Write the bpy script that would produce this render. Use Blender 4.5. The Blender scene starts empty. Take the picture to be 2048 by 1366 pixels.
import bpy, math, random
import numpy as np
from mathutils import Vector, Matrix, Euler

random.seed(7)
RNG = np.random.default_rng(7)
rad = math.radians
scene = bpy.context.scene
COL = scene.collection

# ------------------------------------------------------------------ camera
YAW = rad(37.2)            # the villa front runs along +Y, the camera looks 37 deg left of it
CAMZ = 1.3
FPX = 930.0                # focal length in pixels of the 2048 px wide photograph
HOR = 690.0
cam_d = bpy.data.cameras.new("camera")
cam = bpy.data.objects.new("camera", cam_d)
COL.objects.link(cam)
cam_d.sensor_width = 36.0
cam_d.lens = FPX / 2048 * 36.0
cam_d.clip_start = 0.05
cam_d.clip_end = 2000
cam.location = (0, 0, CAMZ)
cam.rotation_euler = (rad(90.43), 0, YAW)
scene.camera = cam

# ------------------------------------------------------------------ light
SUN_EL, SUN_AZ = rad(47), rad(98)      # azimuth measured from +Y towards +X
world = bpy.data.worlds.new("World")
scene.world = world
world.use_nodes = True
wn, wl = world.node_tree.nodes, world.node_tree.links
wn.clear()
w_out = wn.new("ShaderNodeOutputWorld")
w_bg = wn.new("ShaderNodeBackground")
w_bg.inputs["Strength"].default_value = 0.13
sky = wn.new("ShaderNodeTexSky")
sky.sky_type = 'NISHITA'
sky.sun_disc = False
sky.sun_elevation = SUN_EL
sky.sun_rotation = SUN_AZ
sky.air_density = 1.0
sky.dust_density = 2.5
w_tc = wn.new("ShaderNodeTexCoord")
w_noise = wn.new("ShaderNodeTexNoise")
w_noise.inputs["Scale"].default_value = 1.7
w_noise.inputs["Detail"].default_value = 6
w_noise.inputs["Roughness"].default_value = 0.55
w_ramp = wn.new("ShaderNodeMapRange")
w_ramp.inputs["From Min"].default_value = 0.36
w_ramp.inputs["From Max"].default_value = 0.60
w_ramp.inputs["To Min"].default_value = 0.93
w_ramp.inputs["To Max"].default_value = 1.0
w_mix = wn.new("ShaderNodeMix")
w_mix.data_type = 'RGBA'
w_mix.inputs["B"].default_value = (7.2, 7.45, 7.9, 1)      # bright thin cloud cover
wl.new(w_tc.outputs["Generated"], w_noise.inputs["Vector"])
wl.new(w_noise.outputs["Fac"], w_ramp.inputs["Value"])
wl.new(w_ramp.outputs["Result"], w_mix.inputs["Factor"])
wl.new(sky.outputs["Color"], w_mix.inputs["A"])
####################
Starting at the first line of the material above, reproduce each line exactly up to and including the line with "from mathutils import Vector, Matrix, Euler".

Write the bpy script that would produce this render. Use Blender 4.5. The Blender scene starts empty. Take the picture to be 2048 by 1366 pixels.
import bpy, math, random
import numpy as np
from mathutils import Vector, Matrix, Euler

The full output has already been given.